One might have assumed, that the purpose of playing Ger Millerick in midfield was to give Mark Coleman the freedom to drop back and cover the full-back line so as to be able to launch counter attacks for Cork.
That didn’t happen enough in the first half as Cork’s half-back line was dragged up the field leaving them wide open for the first two goals. Couple that with two of the full-forward line dropping out and you’d a situation where Cork had too many players around the middle and not enough close to both goals.
Another question is why was Joyce, who has been a revelation in his outings in the half-back line and midfield, placed at corner back on Saturday? And left there. Then there was the lack of change in the defensive sestet and the continuous surrendering of the Waterford puckout.

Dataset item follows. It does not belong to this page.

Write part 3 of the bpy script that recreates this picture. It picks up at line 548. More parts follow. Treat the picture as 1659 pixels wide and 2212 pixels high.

If you’re of an optimistic disposition, you might find some consolation in some cold hard stats. Cork and Waterford both scored twenty-four times, they both scored fourteen times from play and nine times from frees. You might also fall back on Cork’s poor early misses that scuppered them from taking the early initiative.
Had they been four points up, for example, that first goal mightn’t have felt like the fatal blow it was. You might also wonder why Cork’s pace seemed to desert them and open your mind to the possibility of some type of heavy training conspiracy theory. Before quickly dragging yourself back to reality.
One certainty that came out of the evening was that Liam Cahill has the Indian sign over Cork and knows exactly how to beat them. It feels like he understands us better than we understand ourselves as he is evidently more away of our flaws than we are.
Cahill and Mikey Bevans greatest attribute seems to be getting the absolute best out of what they have and have improved every one of their players while the heart of their defence never looked like it was going to concede the goals Cork needed to really drag themselves back into it.
I also mentioned before the game how the value of the league win in 1998 wasn’t fully appreciated until after the event. When Clare ran over Cork in the championship later that summer, the league was a source of comfort to fall back on, a sign of progress when the nights closed in, something concrete to build on in the year ahead.
Cork now lacks the cushion of that type of concrete in the weeks ahead. As ever, Limerick loom large on the horizon, there’s a trip to Walsh Park while both Tipp and Clare will have seen enough on Saturday evening to be looking forward to their respective dates in Thurles with renewed vigour.
Cork have put all of their eggs in the Easter basket. Now it’s time to wait and see what type of rabbit they can pull out of the hat.